Palestinians launched unrelenting rocket barrages into Israel throughout the day. One rocket struck an apartment block in the central Israeli city of Rehovot, killing a 70-year-old man, the MADA rescue service said. It said four others were moderately wounded.
Earlier Thursday, the Israeli military pressed ahead with its strikes against the Islamic Jihad group and said a senior commander in charge of the group's rocket launching force, Ali Ghali, was killed when his apartment was hit.
Later in the day, Israel said it killed another Islamic Jihad commander who was meant to replace Ghali in southern Gaza. Islamic Jihad confirmed the man, Ahmed Abu Daqqa, was one of its commanders.
The Health Ministry in Gaza said a total of 28 people have been killed since the fighting erupted. Among the dead were at least nine Islamic Jihadists, 10 civilians and nine others, including four whom Israel says were killed in failed rocket launches, whose affiliation remained uncertain.
Military spokesman Rear Adm. Daniel Hagari told Israeli Army Radio that two others were also killed in the early morning strike, although no group immediately claimed them as members, and that the rest of the building remained intact.

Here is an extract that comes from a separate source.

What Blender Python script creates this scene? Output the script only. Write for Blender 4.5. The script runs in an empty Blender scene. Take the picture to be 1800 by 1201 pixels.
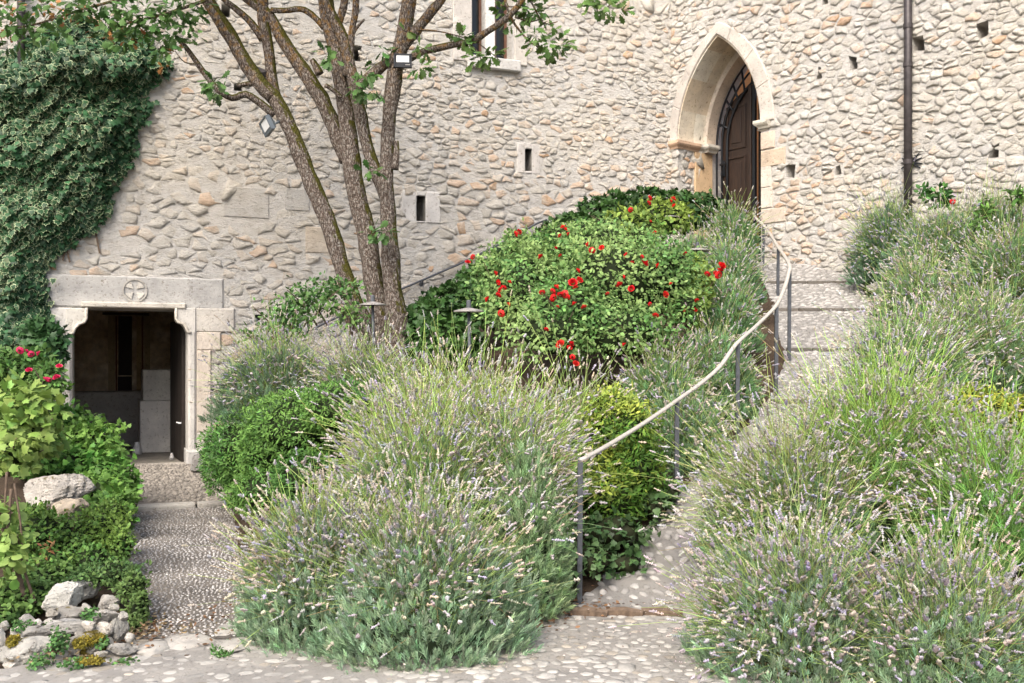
import bpy, bmesh, math, random
import numpy as np
from mathutils import Vector, Matrix, noise as mnoise

# ------------------------------------------------------------------ camera, sky, sun, exposure
SC = bpy.context.scene
COL = SC.collection
FOC, EYE, HOR = 1700.0, 1.6, 630.0        # focal length in photo pixels, eye height, horizon row
cam = bpy.data.cameras.new('camera'); camo = bpy.data.objects.new('camera', cam); COL.objects.link(camo)
camo.location = (0, 0, EYE); camo.rotation_euler = (math.radians(90), 0, 0)
cam.sensor_width = 36; cam.lens = FOC / 1800 * 36; cam.shift_y = (HOR - 600.5) / 1800
cam.clip_start = 0.1; cam.clip_end = 2000
SC.camera = camo

SUN_EL, SUN_AZ = math.radians(47), math.radians(-160)   # azimuth clockwise from +Y: behind the camera, to the left
w = bpy.data.worlds.new('World'); SC.world = w; w.use_nodes = True
wn = w.node_tree
sky = wn.nodes.new('ShaderNodeTexSky'); sky.sky_type = 'NISHITA'; sky.sun_disc = False
sky.sun_elevation = SUN_EL; sky.sun_rotation = SUN_AZ
sky.air_density = 1.0; sky.dust_density = 4.0; sky.ozone_density = 0.7
wn.links.new(sky.outputs[0], wn.nodes['Background'].inputs[0])
wn.nodes['Background'].inputs[1].default_value = 0.13
sun = bpy.data.lights.new('sun', 'SUN'); sun.energy = 1.5; sun.angle = math.radians(38); sun.color = (1.0, 0.955, 0.88)
suno = bpy.data.objects.new('sun', sun); COL.objects.link(suno)
sd = Vector((math.sin(SUN_AZ) * math.cos(SUN_EL), math.cos(SUN_AZ) * math.cos(SUN_EL), math.sin(SUN_EL)))
suno.rotation_euler = (-sd).to_track_quat('-Z', 'Y').to_euler(); suno.location = (-6, -10, 14)
SC.view_settings.view_transform = 'Standard'; SC.view_settings.look = 'None'
SC.view_settings.gamma = 1.0; SC.view_settings.use_curve_mapping = False
SC.view_settings.exposure = 1.43
SC.cycles.max_bounces = 6; SC.cycles.diffuse_bounces = 4; SC.cycles.transmission_bounces = 4
SC.cycles.use_denoising = True

R = np.random.default_rng(11)
random.seed(5)


# ------------------------------------------------------------------ helpers
def at(px, py, Y):
    """the point that stands Y metres ahead of the camera where the photo shows pixel (px, py)"""
    return Vector(((px - 900) / FOC * Y, Y, EYE + (HOR - py) / FOC * Y))


def tag(o, label=None, cat=None, group=None, kind=None):
    if label: o['label'] = label
    if cat: o['category'] = cat
    if group: o['group'] = group
    if kind: o['kind'] = kind
    return o


def empty(name, loc=(0, 0, 0)):
    o = bpy.data.objects.new(name, None); o.location = loc; COL.objects.link(o); o.empty_display_size = .1
    return o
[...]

"The apartment was targeted in a very precise way," Hagari said. "I hope this leads to a reduction, a blow and a disruption of the Islamic Jihad rocket abilities."

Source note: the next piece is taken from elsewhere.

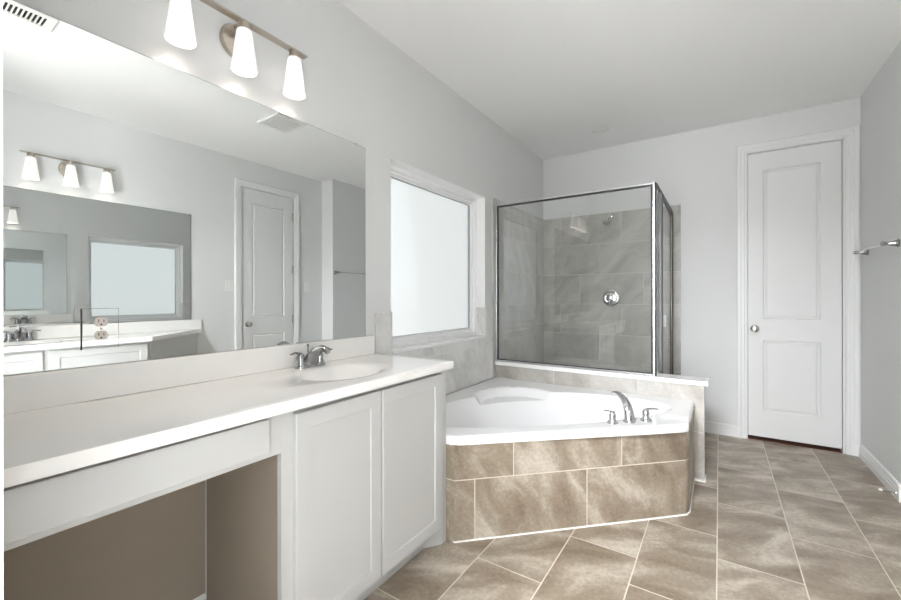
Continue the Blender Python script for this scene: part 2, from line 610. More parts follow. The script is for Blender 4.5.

The strikes targeted the top floor of a building in a residential, Qatari-built complex in the southern Gaza Strip. The pre-dawn airstrike in the city of Khan Younis caused damage to three surrounding buildings. The complex, known as Hamad City, consists of several tall buildings and thousands of housing units. The strike created panic among residents, with falling debris and shattered glass littering the streets.